A senior U.S. official had said that a proposal had been put forward to Bush to tell Putin that tests of the multibillion-dollar system would force Washington to serve notice of its withdrawal from the bilateral pact it signed with Moscow in 1972 unless an alternative could be negotiated.

Asked if this was in Bush's "talking points" for the meeting, Powell said: "Look, talking points are prepared for officials all the time, everywhere. I get them all the time. Sometimes I even read them.

"But what the president said was that he did not give any formal or informal notification of the United States' intention to withdraw from the ABM Treaty."

Though there were clearly no major breakthroughs at the talks, the U.S.-Russian relationship has been on a new footing since the two countries found common cause in fighting terrorism.

Bush would clearly like to be able to agree on something more concrete when Putin visits him next month at his ranch in Crawford, Texas.

"We're under no constraints with respect to our thinking, and we'll see where we are in three weeks' time in Crawford," Powell said.

SIX MONTHS' NOTICE REQUIRED

The ABM Treaty, seen by Russia as the cornerstone of strategic arms control and a symbol of a unique relationship with the United States, allows either side to withdraw on six months' notice.

The United States says that new threats from what it calls "rogue states" like North Korea, Iran and Iraq require a new strategic framework to replace the Cold War one.

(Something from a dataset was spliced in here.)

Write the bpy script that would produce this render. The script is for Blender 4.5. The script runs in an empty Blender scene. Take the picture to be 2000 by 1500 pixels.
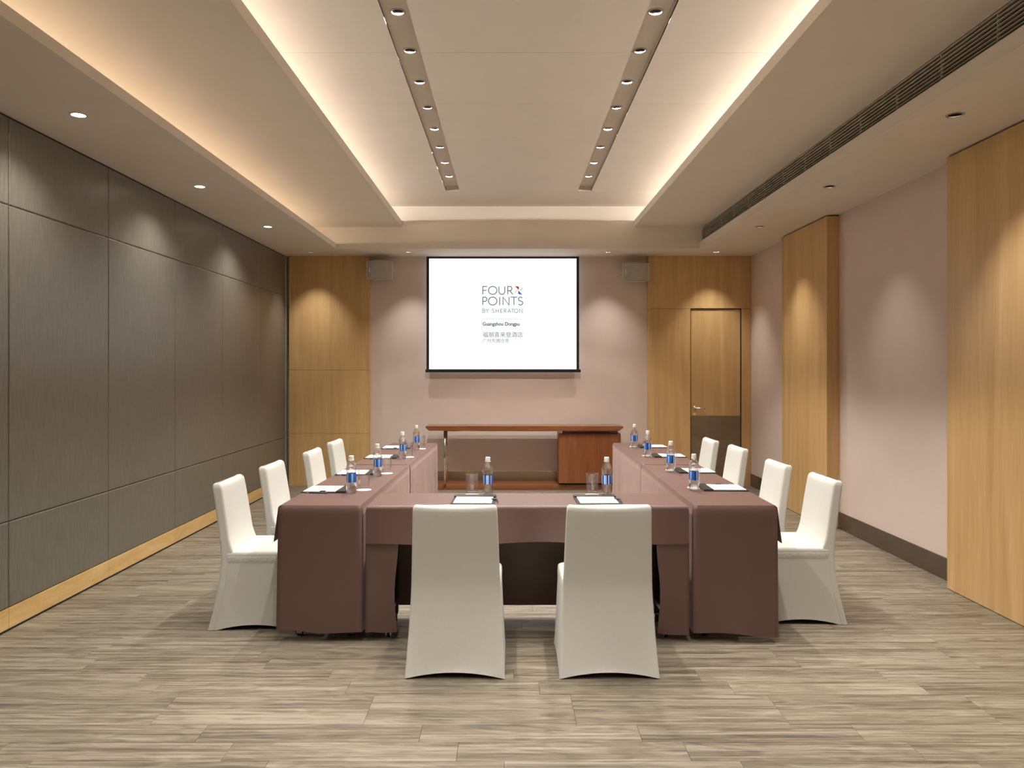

The ABM allowed each side to shield its capital city and one other site using missiles positioned to intercept any attack. The United States wants a much broader system.

Powell said that while Bush reminded Putin that Washington felt it needed to get beyond the pact's restraints, he gave him no notification, formally or informally, of any U.S. intention to withdraw from the treaty.

Powell said he could not give a time frame for when the United States could come into conflict with the treaty because of its testing needs.

"Very often it becomes a matter of differing groups of lawyers making a legal interpretation of what the treaty permits you to do and not do," he said.

"We have our lawyers, they have their lawyers, and the State Department lawyers often have fascinating debates with the Defense Department lawyers.

"That's one of the reasons we think this treaty has probably outlived its usefulness."